Monday 11 August 2014

Oh No! The 'Perfect Bad Storm' for Dairy Farmers World-Wide





Falling demand for dairy products, increasing wheat stocks, Russian ban on food imports have created the worst possible “Perfect Storm” for dairy farmers worldwide. 

Dairy farmers’ business resilience will be severely tested, especially over the next few years until these extraordinary events are resolved or resume normal trading. 

I think we are likely to experience low milk prices for several years. This is not a short term cycle....more likely to be a period of major re-adjustment as supply & demand are completely out of whack!

Farmers need to quickly get control of their cash-flows, debt servicing and capital spending needs to ‘out of cash surplus’ only.

New Zealand dairy farmers have been ‘farming the milk price’…some have made decisions based on “an apparently ever increasing milk price”. This is a very risky strategy especially when there is a very volatile market for dairy products and a rapidly increasing stockpile of world grain surpluses. Debt levels have increased dramatically in the past 12 months. One might have expected debt to be repaid during periods of high milk prices but no….debt has actually increased! The milk price has increased but so too has the volatility and uncertainty. 

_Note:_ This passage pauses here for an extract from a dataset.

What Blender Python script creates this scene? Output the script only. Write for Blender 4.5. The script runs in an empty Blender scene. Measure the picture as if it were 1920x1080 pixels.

In my last blog I made reference to John Mulvaney (Australian Dairy Consultant) saying that too many dairy farm businesses are already ‘propped up by the milk price’. On-farm spending trends with increasing milk prices. The issue now is can farmers screw back down on-farm spending with a milk price that has crashed?

Another recent feature of the NZ dairy industry is “Farm System creep” that is an across the board move to higher input systems with more imported feed, machinery and complicated systems. As this move occurs to higher input systems, businesses get more exposed to world market’ volatility, have smaller profit margins and more operating costs become “sticky” and much harder to reduce. NZ dairy farms have lost much of their low cost competitiveness and the competitive advantage of low input pasture based systems. 

Efficient profitable low input-low cost pasture based farm systems look a good place to be right now. 
Move to higher input farm systems

Demand has crashed for global dairy products. China has effectively withdrawn from the global dairy market so prices have rapidly fallen. New Zealand has captured opportunities from the Asian market (resulting in very good farm gate milk prices) but is now exposed to the downside risks. Forty years ago, 90% of NZ food exports went to the USA and Europe and only 5% to Asia. Now only 20% go to North America and the EU whereas 50% to Asia. There is more uncertainty for an already volatile dairy commodity market with Russia banning most food imports especially from Europe and USA but also Australia. European surplus dairy & grain has been sold into Russia. Russian Food Ban is Serious 
Australia will be hard hit by the Russian ban and NZ will need to politically tread very carefully. Politically going against the USA, Canada, EU and Australia, by trading with Russia and not being part of the current movement of “solidarity with Ukraine”, sounds very risky to me. Pasture based dairy farmers in countries like Ireland, UK and France could also get caught in the cross fire as unsold stockpiles mount. 

This discussion is not complete without reference to current cereal prices, world supply of wheat, higher yields, decreased demand for biofuels and the possible impact of the Russian ban on food imports. 
This situation could easily result in a substantial increase in world milk production. Milk production in EU is already up on a favourable season in 2014.

Dairy farmers need to budget on a lower milk price with a healthy safety margin. Expect the milk price to decrease further due to the uncertainty.  Monitoring markets will be as important as the weather forecast. 
Hammer down costs, watch the cash flow like a hawk and delay capital spending. 
 The farm spender and the farm budget team member need to be in the same team, working together.   
Very bumpy road ahead!
Put the cheque book away! Suspend capital spending plans

The monitored cash-flow budget will be the most important tool on the dairy farm this year.